I was much more aware of casting a more diverse crowd, that was very important to me. But that’s what this book is about, these white Connecticut people. And I’m not going to throw it in the garbage and say, “Well, this is not a relevant story right now.” Maybe it’s not, politically, but it meant something to me. And I got lucky enough to make it.
Al-Mansour: I think diversity goes beyond only race. For so long we didn’t have a lot of even older white people [on screen]. There was a belief they didn’t go to the movies. And now when they discovered that demographic, now we see a lot of movies about older people.
There are a lot of people who are marginalized out of what people who greenlight movies think are our target audience. We’re used to seeing a lot of films targeted to those audiences. But the idea now has flipped, there’s more representation. And it’s not only about race, it goes beyond that. Although I think race is very important.

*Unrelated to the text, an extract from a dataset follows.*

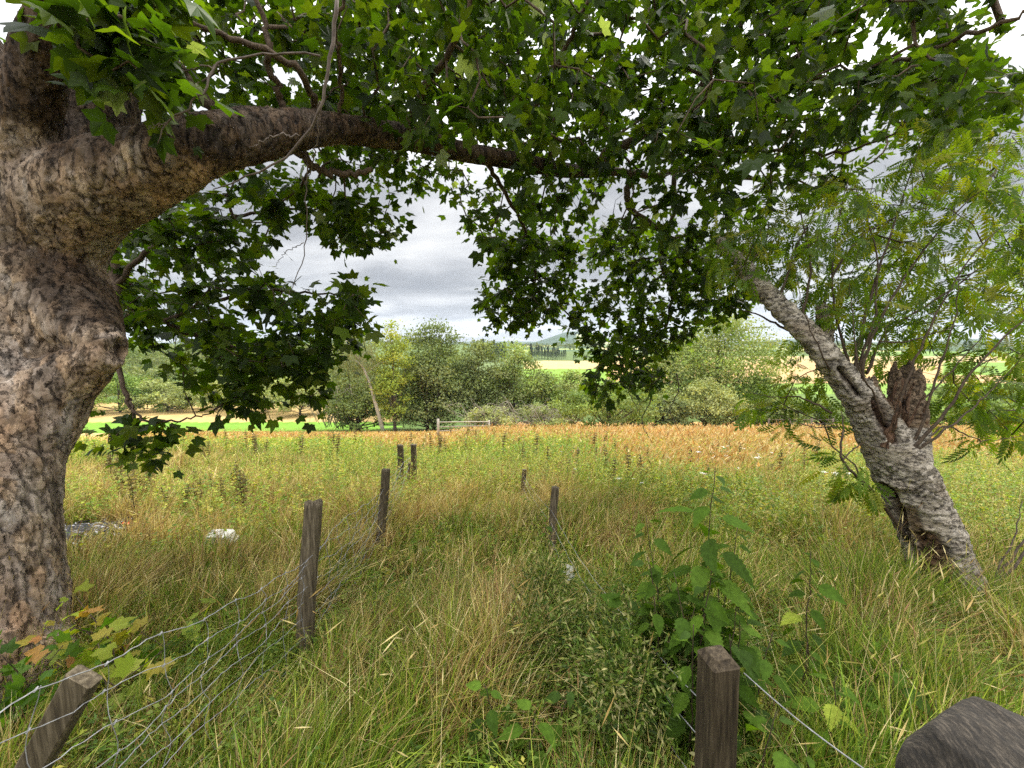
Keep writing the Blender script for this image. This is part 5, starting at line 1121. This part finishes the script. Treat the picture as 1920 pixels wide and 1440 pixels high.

Bier: That’s also where Netflix comes in, because naturally you have a super diverse audience. And that will eventually impact the stories we are telling. Organically there is an audience that is not that predictable and we all presume they are predictable. So I think it’s going to have an impact the other way around as well.
Jenkins: The question about diversity in terms of race versus diversity — just general diversity — I have never seen the movie that I made represented, which is a very specific kind of female perspective. I can’t imagine a man making that movie. So it has its own diversity. It didn’t check off every box, but it’s an interesting assignment. Are you going to cover the entire rainbow of diversity problems?
Bier: But also, any art is specific — really, really specific. So there’s no chance of having a rainbow every time. We need to move the parameters for what is being made and not being made, but each project has to have its own truth.